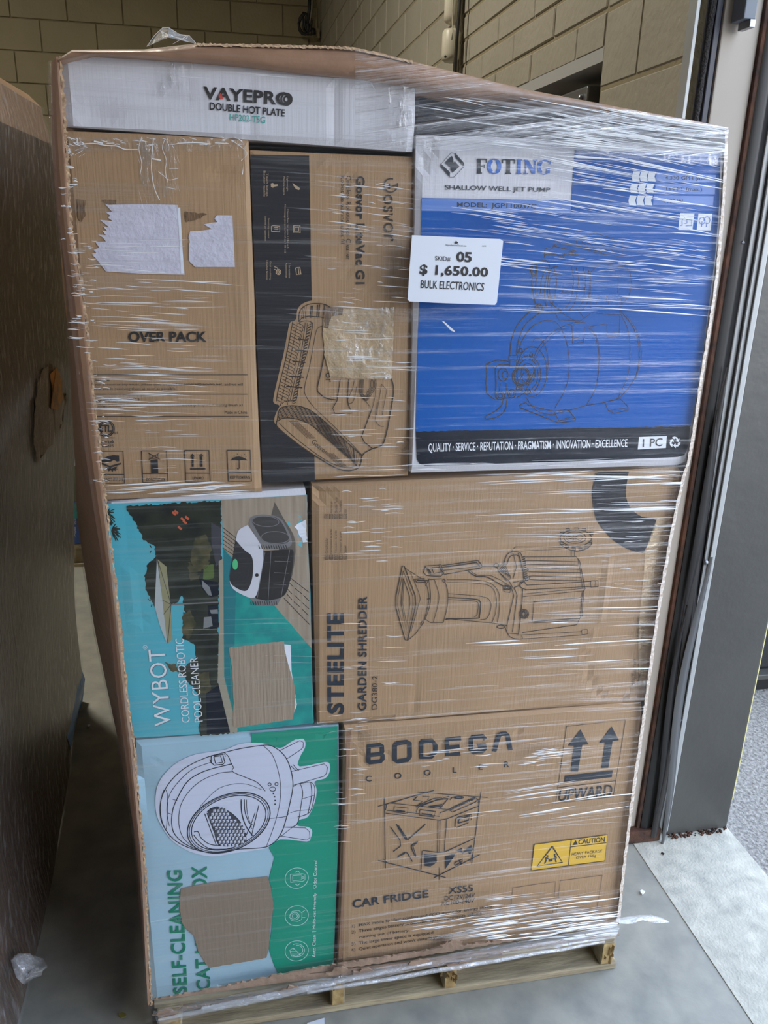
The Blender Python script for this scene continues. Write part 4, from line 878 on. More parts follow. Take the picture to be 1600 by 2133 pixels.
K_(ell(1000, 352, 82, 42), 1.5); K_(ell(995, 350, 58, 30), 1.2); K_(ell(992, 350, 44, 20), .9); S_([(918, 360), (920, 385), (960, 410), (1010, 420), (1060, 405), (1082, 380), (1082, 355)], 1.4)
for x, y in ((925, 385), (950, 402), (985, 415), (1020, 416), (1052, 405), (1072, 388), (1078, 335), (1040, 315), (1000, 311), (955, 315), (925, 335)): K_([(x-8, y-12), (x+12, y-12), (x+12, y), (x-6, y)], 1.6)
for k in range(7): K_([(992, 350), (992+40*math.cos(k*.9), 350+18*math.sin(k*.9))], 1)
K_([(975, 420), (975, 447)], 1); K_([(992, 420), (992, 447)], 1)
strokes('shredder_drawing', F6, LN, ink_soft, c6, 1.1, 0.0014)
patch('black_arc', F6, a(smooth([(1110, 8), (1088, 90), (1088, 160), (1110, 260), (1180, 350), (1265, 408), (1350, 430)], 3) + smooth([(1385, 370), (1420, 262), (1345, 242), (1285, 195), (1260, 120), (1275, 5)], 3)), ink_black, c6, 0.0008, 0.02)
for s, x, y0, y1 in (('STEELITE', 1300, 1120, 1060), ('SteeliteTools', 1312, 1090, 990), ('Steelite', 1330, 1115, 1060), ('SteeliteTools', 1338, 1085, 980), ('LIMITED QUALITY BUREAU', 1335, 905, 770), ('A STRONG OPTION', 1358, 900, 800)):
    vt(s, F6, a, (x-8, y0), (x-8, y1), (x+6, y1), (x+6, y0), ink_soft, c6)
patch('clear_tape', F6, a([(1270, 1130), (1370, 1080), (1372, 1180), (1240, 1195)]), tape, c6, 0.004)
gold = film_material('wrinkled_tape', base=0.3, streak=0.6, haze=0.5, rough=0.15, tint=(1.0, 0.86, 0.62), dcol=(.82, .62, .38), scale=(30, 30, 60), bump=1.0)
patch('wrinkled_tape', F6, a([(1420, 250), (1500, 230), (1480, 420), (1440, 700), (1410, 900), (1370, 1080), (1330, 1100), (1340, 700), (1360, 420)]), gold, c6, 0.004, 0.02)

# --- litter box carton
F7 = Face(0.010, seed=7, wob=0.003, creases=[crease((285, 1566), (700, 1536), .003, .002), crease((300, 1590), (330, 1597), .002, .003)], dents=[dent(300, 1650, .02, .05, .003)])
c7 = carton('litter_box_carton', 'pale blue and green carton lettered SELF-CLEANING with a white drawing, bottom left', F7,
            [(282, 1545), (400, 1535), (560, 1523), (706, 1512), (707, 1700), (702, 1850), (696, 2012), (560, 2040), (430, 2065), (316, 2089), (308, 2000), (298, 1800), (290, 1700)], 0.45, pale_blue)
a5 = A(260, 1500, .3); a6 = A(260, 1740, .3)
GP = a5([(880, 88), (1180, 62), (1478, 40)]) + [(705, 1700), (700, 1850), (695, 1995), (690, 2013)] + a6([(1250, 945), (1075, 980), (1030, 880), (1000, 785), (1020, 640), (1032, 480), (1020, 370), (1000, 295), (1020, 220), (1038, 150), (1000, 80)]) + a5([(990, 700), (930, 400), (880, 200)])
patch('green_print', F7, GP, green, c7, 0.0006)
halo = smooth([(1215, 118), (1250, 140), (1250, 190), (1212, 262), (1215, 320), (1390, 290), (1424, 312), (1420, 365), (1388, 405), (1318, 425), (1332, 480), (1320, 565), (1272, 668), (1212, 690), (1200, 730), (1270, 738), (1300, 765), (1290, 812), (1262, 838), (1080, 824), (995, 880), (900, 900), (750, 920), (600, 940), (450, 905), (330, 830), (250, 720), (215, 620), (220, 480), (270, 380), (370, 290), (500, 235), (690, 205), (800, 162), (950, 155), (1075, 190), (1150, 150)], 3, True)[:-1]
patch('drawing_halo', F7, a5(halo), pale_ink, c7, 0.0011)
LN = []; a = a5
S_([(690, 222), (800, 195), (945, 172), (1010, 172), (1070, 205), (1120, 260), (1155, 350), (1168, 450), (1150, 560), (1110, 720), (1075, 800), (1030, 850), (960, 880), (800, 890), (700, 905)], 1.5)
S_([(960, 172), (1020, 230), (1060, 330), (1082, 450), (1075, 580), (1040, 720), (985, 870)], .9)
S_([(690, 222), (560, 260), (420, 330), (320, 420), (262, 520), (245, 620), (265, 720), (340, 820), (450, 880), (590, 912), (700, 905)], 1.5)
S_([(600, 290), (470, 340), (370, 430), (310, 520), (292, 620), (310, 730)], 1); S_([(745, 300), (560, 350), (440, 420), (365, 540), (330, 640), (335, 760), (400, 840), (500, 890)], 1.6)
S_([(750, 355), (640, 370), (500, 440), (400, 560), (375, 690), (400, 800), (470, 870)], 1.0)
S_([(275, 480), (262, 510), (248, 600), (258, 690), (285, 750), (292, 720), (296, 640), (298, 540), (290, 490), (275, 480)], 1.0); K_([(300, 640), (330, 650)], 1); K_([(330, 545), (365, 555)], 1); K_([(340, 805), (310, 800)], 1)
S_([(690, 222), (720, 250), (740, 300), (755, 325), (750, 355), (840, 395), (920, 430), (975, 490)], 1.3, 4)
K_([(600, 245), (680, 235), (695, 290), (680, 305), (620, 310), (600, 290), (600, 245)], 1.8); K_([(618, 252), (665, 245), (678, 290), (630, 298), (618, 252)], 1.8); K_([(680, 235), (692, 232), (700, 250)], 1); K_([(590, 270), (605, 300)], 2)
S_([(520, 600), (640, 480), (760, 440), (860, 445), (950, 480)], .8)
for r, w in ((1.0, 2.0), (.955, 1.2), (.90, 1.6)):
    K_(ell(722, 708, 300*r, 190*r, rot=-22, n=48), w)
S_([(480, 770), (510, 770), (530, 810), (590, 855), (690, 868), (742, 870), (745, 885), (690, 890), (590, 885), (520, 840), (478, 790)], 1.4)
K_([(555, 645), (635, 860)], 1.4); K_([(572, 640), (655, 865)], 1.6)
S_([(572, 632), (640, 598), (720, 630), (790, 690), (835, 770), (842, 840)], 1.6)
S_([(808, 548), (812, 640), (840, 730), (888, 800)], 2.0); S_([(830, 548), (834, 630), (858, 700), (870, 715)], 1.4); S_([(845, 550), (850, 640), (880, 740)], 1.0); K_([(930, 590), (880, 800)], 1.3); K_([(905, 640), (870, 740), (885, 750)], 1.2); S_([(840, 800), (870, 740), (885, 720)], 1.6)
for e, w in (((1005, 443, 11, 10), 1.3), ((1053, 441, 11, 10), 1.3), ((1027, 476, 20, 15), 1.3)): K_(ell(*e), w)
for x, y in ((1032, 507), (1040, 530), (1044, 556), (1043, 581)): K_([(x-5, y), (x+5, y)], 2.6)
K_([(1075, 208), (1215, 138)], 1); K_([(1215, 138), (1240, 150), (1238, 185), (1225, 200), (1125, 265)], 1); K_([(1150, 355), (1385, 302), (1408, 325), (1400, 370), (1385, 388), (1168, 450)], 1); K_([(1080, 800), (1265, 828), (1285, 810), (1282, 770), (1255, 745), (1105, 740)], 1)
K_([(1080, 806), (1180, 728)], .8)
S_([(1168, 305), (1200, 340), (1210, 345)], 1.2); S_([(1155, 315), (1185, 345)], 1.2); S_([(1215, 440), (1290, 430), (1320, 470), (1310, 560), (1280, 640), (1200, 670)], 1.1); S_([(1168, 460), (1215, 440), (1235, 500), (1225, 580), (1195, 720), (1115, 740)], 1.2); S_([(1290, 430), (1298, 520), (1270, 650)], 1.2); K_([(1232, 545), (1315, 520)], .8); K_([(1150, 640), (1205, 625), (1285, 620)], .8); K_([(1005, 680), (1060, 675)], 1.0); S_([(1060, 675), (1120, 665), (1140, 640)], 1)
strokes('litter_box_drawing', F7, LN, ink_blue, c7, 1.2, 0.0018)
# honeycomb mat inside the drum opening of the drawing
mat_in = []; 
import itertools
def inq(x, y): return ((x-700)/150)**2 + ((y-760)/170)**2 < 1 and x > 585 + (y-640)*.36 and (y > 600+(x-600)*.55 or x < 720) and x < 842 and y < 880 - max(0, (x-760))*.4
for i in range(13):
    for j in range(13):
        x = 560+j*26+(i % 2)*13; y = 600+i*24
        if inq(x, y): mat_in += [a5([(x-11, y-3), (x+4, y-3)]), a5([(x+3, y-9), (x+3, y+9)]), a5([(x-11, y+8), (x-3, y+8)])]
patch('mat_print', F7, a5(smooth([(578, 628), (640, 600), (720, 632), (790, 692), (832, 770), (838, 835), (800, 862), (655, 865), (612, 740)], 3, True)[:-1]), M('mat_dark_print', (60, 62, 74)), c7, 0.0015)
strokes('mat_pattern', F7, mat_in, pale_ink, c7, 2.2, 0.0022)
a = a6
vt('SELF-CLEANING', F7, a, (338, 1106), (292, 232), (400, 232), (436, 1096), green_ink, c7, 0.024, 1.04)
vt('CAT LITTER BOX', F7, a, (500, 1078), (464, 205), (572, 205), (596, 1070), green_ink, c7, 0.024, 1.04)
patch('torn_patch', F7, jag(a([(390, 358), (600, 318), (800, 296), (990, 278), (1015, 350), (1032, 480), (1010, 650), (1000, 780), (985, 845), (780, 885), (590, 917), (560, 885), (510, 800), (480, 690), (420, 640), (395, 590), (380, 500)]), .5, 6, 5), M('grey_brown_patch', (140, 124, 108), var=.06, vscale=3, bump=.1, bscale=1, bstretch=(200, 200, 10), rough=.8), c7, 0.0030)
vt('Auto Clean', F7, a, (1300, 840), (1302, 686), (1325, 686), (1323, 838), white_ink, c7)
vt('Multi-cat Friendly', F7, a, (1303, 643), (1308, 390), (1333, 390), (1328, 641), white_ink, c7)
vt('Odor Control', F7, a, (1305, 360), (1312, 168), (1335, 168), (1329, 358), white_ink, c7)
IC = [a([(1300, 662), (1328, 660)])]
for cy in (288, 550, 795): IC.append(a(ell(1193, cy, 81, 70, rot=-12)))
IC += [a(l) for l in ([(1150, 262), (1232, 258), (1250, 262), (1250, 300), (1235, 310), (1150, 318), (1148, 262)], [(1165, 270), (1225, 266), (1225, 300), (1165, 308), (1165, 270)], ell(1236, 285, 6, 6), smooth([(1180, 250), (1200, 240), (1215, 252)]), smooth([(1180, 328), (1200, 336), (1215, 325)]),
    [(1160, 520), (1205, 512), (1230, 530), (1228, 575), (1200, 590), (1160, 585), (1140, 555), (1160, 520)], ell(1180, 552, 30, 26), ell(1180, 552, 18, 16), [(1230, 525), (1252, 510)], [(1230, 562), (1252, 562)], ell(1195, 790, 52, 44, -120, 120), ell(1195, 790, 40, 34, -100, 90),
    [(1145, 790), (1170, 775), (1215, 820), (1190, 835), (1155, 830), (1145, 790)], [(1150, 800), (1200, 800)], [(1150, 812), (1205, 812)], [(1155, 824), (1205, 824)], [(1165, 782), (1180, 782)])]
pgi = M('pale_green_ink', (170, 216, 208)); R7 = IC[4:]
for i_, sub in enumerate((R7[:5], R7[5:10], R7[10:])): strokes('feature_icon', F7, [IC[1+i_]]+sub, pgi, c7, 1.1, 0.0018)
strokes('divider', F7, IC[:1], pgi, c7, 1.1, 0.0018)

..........

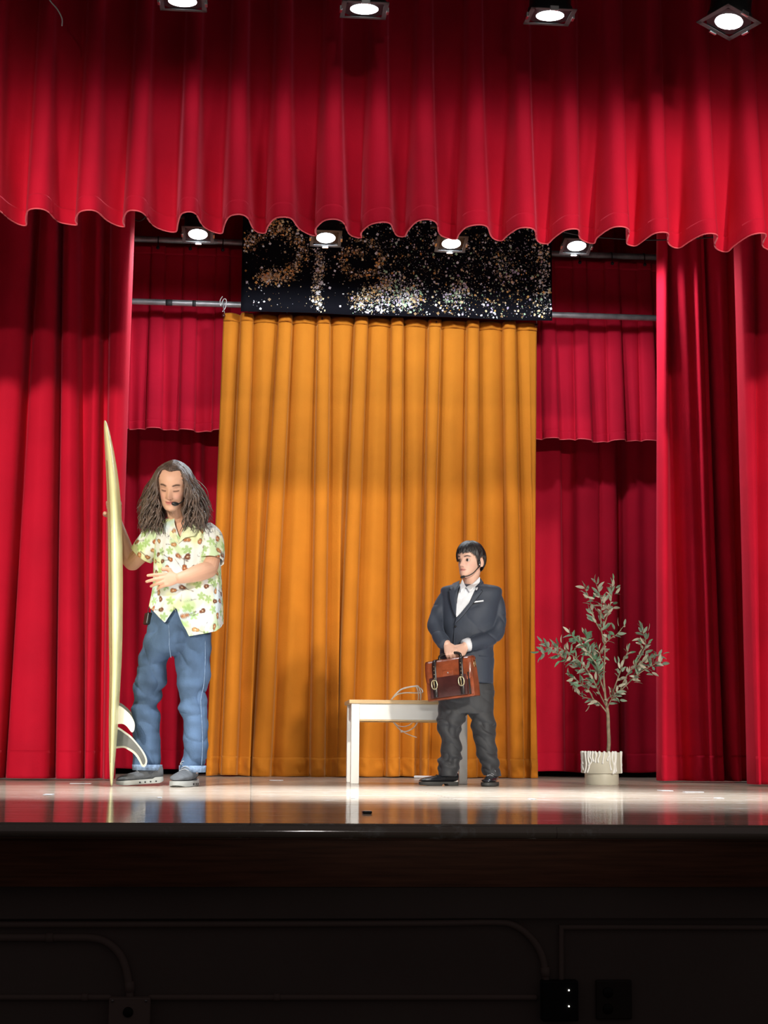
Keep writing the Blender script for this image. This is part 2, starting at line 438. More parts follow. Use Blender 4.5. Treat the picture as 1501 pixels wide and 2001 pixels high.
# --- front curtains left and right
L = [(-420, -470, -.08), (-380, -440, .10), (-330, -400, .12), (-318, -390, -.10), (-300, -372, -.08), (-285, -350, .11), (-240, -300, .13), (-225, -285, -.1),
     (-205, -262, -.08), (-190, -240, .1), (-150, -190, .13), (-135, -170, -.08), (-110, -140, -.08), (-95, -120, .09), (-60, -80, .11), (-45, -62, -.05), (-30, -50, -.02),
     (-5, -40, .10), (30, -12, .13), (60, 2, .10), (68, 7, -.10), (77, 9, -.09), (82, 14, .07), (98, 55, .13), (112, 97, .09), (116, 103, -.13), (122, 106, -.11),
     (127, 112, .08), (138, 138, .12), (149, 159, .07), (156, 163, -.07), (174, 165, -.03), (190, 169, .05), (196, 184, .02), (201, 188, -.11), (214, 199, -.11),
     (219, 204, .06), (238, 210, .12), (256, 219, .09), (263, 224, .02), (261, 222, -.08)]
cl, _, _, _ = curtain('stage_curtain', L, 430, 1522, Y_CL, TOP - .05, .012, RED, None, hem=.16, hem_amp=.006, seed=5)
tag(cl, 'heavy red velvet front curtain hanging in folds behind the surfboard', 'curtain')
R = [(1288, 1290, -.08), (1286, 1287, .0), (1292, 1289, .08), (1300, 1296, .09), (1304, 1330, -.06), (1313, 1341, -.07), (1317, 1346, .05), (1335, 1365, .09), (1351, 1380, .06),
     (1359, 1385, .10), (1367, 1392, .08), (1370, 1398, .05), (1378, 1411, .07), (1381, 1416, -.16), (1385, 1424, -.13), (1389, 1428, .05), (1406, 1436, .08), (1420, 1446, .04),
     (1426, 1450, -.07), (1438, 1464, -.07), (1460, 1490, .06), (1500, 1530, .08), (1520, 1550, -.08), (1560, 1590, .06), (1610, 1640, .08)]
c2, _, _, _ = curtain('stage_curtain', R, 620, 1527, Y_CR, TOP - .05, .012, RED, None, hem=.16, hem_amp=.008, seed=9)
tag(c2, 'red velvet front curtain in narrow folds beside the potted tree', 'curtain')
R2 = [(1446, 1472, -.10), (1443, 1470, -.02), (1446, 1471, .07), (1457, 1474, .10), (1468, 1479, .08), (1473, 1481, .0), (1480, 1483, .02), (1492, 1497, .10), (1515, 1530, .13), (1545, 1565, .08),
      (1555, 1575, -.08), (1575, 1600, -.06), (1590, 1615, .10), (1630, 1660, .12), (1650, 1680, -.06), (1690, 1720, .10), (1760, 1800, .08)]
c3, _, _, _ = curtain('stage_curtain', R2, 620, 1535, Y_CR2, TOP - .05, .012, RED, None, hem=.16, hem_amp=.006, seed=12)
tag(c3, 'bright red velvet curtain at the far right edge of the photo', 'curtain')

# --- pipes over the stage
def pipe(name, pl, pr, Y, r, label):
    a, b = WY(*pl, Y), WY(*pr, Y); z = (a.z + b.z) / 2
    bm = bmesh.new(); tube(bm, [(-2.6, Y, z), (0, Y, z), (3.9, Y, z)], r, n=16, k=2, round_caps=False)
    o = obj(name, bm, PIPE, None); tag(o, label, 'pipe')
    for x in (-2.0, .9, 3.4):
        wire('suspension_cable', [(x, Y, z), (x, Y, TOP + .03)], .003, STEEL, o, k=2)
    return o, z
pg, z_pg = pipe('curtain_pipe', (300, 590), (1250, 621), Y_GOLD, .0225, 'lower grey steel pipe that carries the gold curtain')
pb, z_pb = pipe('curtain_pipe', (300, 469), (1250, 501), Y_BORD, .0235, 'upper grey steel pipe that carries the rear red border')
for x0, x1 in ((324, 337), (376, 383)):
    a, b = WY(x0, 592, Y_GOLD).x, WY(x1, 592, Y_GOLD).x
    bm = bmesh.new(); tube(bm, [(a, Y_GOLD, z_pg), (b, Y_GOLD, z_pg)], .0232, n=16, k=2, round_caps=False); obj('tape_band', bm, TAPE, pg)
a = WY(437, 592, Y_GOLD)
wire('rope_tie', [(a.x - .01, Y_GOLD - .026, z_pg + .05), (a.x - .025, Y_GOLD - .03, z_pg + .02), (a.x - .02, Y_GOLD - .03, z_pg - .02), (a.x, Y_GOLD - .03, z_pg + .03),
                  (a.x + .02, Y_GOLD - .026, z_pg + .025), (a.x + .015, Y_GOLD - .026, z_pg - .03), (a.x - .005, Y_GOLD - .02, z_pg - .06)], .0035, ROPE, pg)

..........

# What to work on:
Of the lines in this material, state how many hold the string "More". Write no other words.

# Response to the exercise:
2